The sun has slipped behind Fort Lauderdale leaving an ochre bruise in the western sky; to the east we sail under clouds which obscure a dark sea. The girls are up with me now. No one is sick... yet. Helen is reading below. I will sail through the night, it’s the least I can do for my amazing and trusting family. I realize as the lights fade into the sky behind Ibis that I know that skyline differently than all other ports. I’ve sailed into it with confidence at all hours of the day and night, despite the chaotic marine traffic because I know it like the back of my hand. And this evening we leave that port and America for a long time and we quite literally leave all the things we know. The curves in the river. The unmarked pilings. The way home from work. The way Fridays feel. Dinner with friends. The reliability of friends and their gifts of friendship. Walks around the block. Our pets. Every pothole on A1A under my bike tire. The way the front door sounds when it closes. The smell of Florida in the early morning driving the kids to school with the windows down. I could navigate through my house in the black of night like a blind man or through many a tortured spine with only an occasional fluoro image.

There is comfort which comes with that confidence and vise versa because we humans detest the inability to predict the future. We do nearly everything we can to limit the range of our future outcomes. Earn money, save money, buy insurance, make our kids study, force them into sports, viola and chess. We invest. We invest in our future to limit volatility. I’m not saying that’s a bad thing at all, but what makes us intrinsically human has nothing to do with increasing certainty. Too much certainty breeds ennui and complacency.

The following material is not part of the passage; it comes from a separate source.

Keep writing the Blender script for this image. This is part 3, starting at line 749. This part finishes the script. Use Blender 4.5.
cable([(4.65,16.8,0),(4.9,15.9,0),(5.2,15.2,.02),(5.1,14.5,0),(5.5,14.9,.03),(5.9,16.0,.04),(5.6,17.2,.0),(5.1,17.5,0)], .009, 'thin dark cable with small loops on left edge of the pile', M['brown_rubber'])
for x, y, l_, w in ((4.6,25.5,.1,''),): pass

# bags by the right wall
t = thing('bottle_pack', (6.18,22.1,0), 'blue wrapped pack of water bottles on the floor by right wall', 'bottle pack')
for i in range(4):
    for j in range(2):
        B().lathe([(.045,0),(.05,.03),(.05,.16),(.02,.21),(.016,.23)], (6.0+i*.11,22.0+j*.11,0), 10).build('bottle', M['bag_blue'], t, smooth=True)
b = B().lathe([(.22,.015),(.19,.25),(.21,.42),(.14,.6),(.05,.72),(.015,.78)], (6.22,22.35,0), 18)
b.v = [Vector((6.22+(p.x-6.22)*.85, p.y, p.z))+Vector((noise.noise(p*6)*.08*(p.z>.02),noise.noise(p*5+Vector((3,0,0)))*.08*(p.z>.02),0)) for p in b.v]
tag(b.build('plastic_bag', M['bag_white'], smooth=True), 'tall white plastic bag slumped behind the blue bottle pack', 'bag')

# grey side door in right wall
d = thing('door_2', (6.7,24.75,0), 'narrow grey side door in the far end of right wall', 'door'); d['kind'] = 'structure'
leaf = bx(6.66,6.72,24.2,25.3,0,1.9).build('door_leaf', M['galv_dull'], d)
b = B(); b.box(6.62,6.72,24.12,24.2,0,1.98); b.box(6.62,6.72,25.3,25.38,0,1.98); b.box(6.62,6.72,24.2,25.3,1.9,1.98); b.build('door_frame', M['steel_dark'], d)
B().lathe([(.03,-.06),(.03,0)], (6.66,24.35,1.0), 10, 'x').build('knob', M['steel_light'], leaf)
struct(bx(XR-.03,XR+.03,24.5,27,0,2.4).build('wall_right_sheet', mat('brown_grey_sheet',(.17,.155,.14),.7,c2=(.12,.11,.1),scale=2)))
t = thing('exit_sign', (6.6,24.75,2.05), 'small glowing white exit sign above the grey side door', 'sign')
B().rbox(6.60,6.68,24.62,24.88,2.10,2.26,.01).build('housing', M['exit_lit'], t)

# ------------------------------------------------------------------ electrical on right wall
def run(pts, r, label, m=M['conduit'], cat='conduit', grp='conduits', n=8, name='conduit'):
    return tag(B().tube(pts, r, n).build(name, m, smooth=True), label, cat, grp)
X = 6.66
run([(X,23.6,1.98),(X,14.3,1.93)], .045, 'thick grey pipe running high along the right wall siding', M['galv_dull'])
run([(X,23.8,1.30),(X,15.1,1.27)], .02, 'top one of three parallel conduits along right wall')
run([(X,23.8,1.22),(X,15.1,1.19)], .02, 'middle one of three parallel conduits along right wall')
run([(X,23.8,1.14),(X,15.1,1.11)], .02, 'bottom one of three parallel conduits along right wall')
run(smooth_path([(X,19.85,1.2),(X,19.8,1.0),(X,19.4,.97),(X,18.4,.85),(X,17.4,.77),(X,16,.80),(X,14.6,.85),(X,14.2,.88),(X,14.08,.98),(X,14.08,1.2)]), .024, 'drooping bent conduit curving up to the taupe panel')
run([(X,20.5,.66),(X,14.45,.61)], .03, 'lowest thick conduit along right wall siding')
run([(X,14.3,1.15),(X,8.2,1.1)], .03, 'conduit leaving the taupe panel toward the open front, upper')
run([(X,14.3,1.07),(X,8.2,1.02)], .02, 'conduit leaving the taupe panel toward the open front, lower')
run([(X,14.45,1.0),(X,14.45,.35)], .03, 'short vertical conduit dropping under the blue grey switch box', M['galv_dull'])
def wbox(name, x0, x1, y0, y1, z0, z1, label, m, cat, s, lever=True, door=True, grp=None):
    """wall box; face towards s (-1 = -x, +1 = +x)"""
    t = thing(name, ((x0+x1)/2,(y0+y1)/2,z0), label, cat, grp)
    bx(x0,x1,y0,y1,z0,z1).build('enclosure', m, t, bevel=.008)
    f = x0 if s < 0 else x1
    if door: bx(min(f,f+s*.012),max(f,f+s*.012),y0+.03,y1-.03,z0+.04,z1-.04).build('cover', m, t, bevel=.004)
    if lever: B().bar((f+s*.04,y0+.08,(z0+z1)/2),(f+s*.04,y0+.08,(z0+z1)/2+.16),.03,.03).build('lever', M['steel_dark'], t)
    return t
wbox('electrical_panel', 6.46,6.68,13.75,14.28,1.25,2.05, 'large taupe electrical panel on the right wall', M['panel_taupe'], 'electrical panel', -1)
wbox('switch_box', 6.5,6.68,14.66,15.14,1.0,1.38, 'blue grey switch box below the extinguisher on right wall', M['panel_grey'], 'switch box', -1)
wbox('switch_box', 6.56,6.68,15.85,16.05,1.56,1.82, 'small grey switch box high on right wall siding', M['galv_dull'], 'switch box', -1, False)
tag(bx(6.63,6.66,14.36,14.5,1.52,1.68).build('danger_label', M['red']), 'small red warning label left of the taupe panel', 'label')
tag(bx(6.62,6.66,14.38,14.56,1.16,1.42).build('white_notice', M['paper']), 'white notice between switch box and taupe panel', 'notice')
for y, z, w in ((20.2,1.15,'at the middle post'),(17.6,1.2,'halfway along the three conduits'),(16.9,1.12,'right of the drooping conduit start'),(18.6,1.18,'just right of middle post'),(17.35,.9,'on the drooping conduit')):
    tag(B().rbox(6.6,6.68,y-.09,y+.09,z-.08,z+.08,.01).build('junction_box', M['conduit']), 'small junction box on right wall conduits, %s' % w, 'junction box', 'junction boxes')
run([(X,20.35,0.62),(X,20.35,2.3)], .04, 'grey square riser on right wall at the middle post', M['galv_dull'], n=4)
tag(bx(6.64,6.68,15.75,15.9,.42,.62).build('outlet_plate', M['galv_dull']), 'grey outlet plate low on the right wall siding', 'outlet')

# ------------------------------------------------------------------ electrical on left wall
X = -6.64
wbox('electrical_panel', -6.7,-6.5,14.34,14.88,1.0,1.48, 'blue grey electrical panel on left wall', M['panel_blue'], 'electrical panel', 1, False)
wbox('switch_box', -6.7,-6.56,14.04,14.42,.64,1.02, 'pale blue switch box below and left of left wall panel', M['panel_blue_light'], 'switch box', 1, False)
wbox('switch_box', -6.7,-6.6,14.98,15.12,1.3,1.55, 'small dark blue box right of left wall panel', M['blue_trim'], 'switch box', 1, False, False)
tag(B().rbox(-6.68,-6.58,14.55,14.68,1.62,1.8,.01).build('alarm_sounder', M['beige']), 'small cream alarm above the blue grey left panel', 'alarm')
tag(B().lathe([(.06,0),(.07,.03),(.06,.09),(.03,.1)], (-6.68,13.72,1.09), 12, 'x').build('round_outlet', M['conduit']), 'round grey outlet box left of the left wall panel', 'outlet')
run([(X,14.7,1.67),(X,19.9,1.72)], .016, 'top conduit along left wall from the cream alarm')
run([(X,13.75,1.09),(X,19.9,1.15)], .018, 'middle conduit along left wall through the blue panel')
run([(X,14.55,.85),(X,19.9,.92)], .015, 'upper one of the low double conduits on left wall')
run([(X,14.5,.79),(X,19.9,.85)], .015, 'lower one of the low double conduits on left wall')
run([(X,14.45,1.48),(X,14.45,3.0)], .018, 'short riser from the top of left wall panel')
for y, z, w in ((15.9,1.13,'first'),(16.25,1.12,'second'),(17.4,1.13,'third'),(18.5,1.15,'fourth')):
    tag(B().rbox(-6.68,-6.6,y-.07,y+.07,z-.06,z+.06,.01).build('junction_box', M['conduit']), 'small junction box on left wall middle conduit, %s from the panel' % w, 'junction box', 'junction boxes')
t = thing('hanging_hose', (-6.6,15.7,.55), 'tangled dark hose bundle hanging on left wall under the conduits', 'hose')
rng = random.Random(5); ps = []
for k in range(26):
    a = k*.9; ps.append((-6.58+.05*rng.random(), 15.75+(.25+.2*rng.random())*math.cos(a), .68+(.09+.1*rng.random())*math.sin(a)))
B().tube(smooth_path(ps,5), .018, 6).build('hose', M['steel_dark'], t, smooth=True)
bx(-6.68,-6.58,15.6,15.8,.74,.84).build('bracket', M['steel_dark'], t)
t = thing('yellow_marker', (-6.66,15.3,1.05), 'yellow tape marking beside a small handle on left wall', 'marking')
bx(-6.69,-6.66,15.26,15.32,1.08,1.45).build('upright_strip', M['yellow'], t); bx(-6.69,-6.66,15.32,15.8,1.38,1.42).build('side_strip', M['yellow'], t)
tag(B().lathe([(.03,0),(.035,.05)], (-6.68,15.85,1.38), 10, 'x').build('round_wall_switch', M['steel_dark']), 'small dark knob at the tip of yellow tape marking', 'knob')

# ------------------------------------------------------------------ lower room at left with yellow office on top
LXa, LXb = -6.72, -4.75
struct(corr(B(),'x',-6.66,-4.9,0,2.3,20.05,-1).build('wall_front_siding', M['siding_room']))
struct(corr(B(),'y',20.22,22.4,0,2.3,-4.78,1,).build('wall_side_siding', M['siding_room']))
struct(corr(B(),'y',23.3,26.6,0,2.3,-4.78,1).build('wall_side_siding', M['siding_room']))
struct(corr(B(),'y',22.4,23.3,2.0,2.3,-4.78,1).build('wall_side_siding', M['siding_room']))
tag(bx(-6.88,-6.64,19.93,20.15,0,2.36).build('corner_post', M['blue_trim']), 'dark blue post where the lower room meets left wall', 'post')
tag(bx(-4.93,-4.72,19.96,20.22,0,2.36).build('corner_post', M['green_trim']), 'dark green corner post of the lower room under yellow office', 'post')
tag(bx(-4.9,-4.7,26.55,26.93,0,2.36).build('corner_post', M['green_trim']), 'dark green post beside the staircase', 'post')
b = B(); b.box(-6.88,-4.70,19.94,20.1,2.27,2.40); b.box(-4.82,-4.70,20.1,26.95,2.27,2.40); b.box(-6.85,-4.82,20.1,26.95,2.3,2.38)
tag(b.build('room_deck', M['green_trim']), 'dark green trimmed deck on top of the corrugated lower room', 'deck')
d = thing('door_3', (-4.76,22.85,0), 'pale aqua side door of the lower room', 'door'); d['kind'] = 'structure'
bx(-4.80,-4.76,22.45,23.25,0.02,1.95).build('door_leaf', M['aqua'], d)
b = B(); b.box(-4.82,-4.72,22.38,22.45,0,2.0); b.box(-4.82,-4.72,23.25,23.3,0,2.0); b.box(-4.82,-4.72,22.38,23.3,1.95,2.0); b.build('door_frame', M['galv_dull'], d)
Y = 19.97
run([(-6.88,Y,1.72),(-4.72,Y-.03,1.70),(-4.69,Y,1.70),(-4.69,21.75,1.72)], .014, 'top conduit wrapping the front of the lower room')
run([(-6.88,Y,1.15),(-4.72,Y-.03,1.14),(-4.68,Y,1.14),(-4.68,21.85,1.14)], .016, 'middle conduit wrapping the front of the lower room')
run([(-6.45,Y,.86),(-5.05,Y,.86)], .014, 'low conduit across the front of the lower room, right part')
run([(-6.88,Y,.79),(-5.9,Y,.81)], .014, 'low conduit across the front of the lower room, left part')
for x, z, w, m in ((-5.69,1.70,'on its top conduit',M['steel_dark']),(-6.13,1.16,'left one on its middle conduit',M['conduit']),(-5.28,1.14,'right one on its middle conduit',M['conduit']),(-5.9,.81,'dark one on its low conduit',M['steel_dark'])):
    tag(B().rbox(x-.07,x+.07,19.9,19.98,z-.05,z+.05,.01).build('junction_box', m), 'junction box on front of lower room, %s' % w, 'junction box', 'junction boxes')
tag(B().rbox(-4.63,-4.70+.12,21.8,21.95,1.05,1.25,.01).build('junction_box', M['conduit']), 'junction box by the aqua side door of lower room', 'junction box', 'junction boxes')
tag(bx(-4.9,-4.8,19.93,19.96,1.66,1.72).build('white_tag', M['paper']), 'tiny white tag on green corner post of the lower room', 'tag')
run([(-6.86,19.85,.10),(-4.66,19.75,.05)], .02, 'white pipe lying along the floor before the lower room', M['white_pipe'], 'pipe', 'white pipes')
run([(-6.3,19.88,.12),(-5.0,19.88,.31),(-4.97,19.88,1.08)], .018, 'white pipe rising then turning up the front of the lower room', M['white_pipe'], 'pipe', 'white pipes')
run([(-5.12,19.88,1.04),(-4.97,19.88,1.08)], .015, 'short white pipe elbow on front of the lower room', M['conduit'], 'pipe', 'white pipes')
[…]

We’re designed very differently indeed. How many times have you thought back to the beginnings of your life, your marriage, or your nascent career and thought: wow those were some good times! Not that a mature life isn’t fulfilling, it’s just that when it was fresh and new and difficult it was alive and electric! There was great uncertainty then. You could count on less. You depended on God more. Your marriage or job or finances were young and not a sure thing.

Your first apartment, car, kiss, graduation, promotion, paycheck, marathon or your child’s first word, or step, or breath. Every one of these previously unattainable uncertainties represents a success in what it means to be human, they are planted flags in the uncertainly of life. It’s an odd dialectic but without uncertainty life has no meaning. Because to be most deeply human is to triumph. (And I mean it both ways.) To be human is to be antifragile. To build a practice, move to a new town, graduate from school, explore our domains, raise our kids, succeed in our careers, nurture our marriages, solve a spine question, heal a pain, finish a race with friends, fix a motor, wipe a tear. And if you have the privilege of achieving these with someone, it bonds with irrevocable joy.

Why was it, after Irma, with the power out, trees down, no AC, and no way of knowing when any of it would return that we sat with neighbors and friends in the candled dark and talked about things we would never? About our kids’ failings, joys and uncertainties. Politics and religion and life. All the things we shouldn’t talk about are what matters the most. We, for a moment, felt the comfort of our historic tribe, because nothing builds tribe like adversity, and for a moment in our darkened modern caves with flickering shadows we perhaps felt the essence of our design.

I write this now as the sun creeps up towards our horizon and my most important Tribe is below, sleeping a deserved sleep. We turn slightly south passing Great Stirrup Cay, en route to Eleuthera and then the Virgins. The winds are light and the sea is calm. I anticipate fish today while the girls do schoolwork. In a few minutes I’ll see their well rested and tousled heads emerge from below with smiles of joy and possibility. And we will sit here in the cockpit and chat, and reflect on the melancholy in our joy, knowing we’ve left many members of our tribe behind. For just a while.